YOUR GOAL: Restate every entry word for word.

SOURCE MATERIAL:
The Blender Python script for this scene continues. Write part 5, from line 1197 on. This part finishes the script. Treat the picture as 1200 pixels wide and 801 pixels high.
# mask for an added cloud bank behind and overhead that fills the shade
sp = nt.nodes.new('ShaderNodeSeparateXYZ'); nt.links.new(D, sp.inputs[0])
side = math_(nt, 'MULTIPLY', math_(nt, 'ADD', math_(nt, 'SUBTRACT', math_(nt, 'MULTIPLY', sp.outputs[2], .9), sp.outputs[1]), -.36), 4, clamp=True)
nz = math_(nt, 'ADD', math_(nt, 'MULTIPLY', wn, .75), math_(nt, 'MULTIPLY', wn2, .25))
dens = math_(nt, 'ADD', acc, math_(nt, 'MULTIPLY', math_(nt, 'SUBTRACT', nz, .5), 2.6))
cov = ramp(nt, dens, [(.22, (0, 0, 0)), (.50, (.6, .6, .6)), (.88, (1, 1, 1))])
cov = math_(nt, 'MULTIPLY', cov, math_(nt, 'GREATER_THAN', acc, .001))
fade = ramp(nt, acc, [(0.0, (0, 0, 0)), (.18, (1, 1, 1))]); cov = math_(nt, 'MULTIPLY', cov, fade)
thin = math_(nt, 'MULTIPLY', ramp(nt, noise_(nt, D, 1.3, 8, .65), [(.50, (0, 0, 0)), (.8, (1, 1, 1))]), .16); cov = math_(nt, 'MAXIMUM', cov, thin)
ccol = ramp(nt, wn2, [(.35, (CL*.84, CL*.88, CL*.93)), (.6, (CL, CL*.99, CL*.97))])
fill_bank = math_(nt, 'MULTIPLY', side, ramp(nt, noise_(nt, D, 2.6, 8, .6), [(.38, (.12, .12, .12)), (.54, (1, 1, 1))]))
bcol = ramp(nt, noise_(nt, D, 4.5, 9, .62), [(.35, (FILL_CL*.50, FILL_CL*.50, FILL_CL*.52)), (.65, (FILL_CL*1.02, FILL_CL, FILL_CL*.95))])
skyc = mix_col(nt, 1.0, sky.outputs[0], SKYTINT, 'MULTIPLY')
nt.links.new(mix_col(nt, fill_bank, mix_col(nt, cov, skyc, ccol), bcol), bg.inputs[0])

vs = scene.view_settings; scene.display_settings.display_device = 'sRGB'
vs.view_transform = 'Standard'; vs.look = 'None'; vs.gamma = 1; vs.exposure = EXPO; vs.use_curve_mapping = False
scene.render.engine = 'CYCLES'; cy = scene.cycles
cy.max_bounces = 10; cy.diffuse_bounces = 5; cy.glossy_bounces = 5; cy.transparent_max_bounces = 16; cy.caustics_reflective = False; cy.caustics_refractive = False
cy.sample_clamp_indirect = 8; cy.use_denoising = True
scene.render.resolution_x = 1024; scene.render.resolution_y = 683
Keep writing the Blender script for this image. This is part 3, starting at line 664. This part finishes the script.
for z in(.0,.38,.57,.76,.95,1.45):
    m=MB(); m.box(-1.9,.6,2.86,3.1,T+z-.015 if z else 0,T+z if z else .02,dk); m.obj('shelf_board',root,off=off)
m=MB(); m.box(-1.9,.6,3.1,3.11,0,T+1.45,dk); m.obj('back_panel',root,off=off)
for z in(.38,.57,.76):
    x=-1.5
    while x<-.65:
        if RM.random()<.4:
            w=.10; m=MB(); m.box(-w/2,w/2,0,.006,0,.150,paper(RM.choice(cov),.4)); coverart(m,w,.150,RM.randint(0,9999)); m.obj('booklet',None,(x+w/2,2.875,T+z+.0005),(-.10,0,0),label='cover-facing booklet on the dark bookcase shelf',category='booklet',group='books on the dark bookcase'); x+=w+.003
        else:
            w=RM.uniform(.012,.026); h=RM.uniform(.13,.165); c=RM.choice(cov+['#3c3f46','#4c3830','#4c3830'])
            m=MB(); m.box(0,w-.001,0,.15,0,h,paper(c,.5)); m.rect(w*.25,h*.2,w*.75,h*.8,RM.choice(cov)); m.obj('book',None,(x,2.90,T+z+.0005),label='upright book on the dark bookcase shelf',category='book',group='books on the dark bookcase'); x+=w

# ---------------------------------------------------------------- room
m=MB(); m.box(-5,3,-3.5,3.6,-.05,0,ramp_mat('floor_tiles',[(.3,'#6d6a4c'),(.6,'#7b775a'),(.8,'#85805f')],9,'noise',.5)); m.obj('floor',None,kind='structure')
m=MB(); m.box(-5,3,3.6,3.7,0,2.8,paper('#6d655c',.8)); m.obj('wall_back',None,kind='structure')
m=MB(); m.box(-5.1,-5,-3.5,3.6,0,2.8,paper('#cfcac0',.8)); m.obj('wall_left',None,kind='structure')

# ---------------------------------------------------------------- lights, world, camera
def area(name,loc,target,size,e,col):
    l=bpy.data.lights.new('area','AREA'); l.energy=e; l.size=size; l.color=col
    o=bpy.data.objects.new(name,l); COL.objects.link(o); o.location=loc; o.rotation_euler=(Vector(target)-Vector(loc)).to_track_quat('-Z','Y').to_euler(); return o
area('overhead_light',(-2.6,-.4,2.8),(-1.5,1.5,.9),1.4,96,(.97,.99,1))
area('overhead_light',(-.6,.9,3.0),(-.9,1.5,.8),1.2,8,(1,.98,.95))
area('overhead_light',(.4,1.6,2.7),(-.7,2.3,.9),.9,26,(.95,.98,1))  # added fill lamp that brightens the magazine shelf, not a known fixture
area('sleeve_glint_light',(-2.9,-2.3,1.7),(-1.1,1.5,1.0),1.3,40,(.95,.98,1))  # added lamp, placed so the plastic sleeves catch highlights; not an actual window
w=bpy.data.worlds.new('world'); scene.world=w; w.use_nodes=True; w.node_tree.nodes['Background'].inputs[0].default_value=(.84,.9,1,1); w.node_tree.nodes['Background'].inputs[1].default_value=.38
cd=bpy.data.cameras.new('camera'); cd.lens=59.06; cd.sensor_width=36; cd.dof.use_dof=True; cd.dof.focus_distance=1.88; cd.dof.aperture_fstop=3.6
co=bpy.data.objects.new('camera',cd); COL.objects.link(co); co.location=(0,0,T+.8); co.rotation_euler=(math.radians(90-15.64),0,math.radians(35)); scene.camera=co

REPLY TO THE EXERCISE:
The Blender Python script for this scene continues. Write part 5, from line 1197 on. This part finishes the script. Treat the picture as 1200 pixels wide and 801 pixels high.
# mask for an added cloud bank behind and overhead that fills the shade
sp = nt.nodes.new('ShaderNodeSeparateXYZ'); nt.links.new(D, sp.inputs[0])
side = math_(nt, 'MULTIPLY', math_(nt, 'ADD', math_(nt, 'SUBTRACT', math_(nt, 'MULTIPLY', sp.outputs[2], .9), sp.outputs[1]), -.36), 4, clamp=True)
nz = math_(nt, 'ADD', math_(nt, 'MULTIPLY', wn, .75), math_(nt, 'MULTIPLY', wn2, .25))
dens = math_(nt, 'ADD', acc, math_(nt, 'MULTIPLY', math_(nt, 'SUBTRACT', nz, .5), 2.6))
cov = ramp(nt, dens, [(.22, (0, 0, 0)), (.50, (.6, .6, .6)), (.88, (1, 1, 1))])
cov = math_(nt, 'MULTIPLY', cov, math_(nt, 'GREATER_THAN', acc, .001))
fade = ramp(nt, acc, [(0.0, (0, 0, 0)), (.18, (1, 1, 1))]); cov = math_(nt, 'MULTIPLY', cov, fade)
thin = math_(nt, 'MULTIPLY', ramp(nt, noise_(nt, D, 1.3, 8, .65), [(.50, (0, 0, 0)), (.8, (1, 1, 1))]), .16); cov = math_(nt, 'MAXIMUM', cov, thin)
ccol = ramp(nt, wn2, [(.35, (CL*.84, CL*.88, CL*.93)), (.6, (CL, CL*.99, CL*.97))])
fill_bank = math_(nt, 'MULTIPLY', side, ramp(nt, noise_(nt, D, 2.6, 8, .6), [(.38, (.12, .12, .12)), (.54, (1, 1, 1))]))
bcol = ramp(nt, noise_(nt, D, 4.5, 9, .62), [(.35, (FILL_CL*.50, FILL_CL*.50, FILL_CL*.52)), (.65, (FILL_CL*1.02, FILL_CL, FILL_CL*.95))])
skyc = mix_col(nt, 1.0, sky.outputs[0], SKYTINT, 'MULTIPLY')
nt.links.new(mix_col(nt, fill_bank, mix_col(nt, cov, skyc, ccol), bcol), bg.inputs[0])

vs = scene.view_settings; scene.display_settings.display_device = 'sRGB'
vs.view_transform = 'Standard'; vs.look = 'None'; vs.gamma = 1; vs.exposure = EXPO; vs.use_curve_mapping = False
scene.render.engine = 'CYCLES'; cy = scene.cycles
cy.max_bounces = 10; cy.diffuse_bounces = 5; cy.glossy_bounces = 5; cy.transparent_max_bounces = 16; cy.caustics_reflective = False; cy.caustics_refractive = False
cy.sample_clamp_indirect = 8; cy.use_denoising = True
scene.render.resolution_x = 1024; scene.render.resolution_y = 683
Keep writing the Blender script for this image. This is part 3, starting at line 664. This part finishes the script.
for z in(.0,.38,.57,.76,.95,1.45):
    m=MB(); m.box(-1.9,.6,2.86,3.1,T+z-.015 if z else 0,T+z if z else .02,dk); m.obj('shelf_board',root,off=off)
m=MB(); m.box(-1.9,.6,3.1,3.11,0,T+1.45,dk); m.obj('back_panel',root,off=off)
for z in(.38,.57,.76):
    x=-1.5
    while x<-.65:
        if RM.random()<.4:
            w=.10; m=MB(); m.box(-w/2,w/2,0,.006,0,.150,paper(RM.choice(cov),.4)); coverart(m,w,.150,RM.randint(0,9999)); m.obj('booklet',None,(x+w/2,2.875,T+z+.0005),(-.10,0,0),label='cover-facing booklet on the dark bookcase shelf',category='booklet',group='books on the dark bookcase'); x+=w+.003
        else:
            w=RM.uniform(.012,.026); h=RM.uniform(.13,.165); c=RM.choice(cov+['#3c3f46','#4c3830','#4c3830'])
            m=MB(); m.box(0,w-.001,0,.15,0,h,paper(c,.5)); m.rect(w*.25,h*.2,w*.75,h*.8,RM.choice(cov)); m.obj('book',None,(x,2.90,T+z+.0005),label='upright book on the dark bookcase shelf',category='book',group='books on the dark bookcase'); x+=w

# ---------------------------------------------------------------- room
m=MB(); m.box(-5,3,-3.5,3.6,-.05,0,ramp_mat('floor_tiles',[(.3,'#6d6a4c'),(.6,'#7b775a'),(.8,'#85805f')],9,'noise',.5)); m.obj('floor',None,kind='structure')
m=MB(); m.box(-5,3,3.6,3.7,0,2.8,paper('#6d655c',.8)); m.obj('wall_back',None,kind='structure')
m=MB(); m.box(-5.1,-5,-3.5,3.6,0,2.8,paper('#cfcac0',.8)); m.obj('wall_left',None,kind='structure')

# ---------------------------------------------------------------- lights, world, camera
def area(name,loc,target,size,e,col):
    l=bpy.data.lights.new('area','AREA'); l.energy=e; l.size=size; l.color=col
    o=bpy.data.objects.new(name,l); COL.objects.link(o); o.location=loc; o.rotation_euler=(Vector(target)-Vector(loc)).to_track_quat('-Z','Y').to_euler(); return o
area('overhead_light',(-2.6,-.4,2.8),(-1.5,1.5,.9),1.4,96,(.97,.99,1))
area('overhead_light',(-.6,.9,3.0),(-.9,1.5,.8),1.2,8,(1,.98,.95))
area('overhead_light',(.4,1.6,2.7),(-.7,2.3,.9),.9,26,(.95,.98,1))  # added fill lamp that brightens the magazine shelf, not a known fixture
area('sleeve_glint_light',(-2.9,-2.3,1.7),(-1.1,1.5,1.0),1.3,40,(.95,.98,1))  # added lamp, placed so the plastic sleeves catch highlights; not an actual window
w=bpy.data.worlds.new('world'); scene.world=w; w.use_nodes=True; w.node_tree.nodes['Background'].inputs[0].default_value=(.84,.9,1,1); w.node_tree.nodes['Background'].inputs[1].default_value=.38
cd=bpy.data.cameras.new('camera'); cd.lens=59.06; cd.sensor_width=36; cd.dof.use_dof=True; cd.dof.focus_distance=1.88; cd.dof.aperture_fstop=3.6
co=bpy.data.objects.new('camera',cd); COL.objects.link(co); co.location=(0,0,T+.8); co.rotation_euler=(math.radians(90-15.64),0,math.radians(35)); scene.camera=co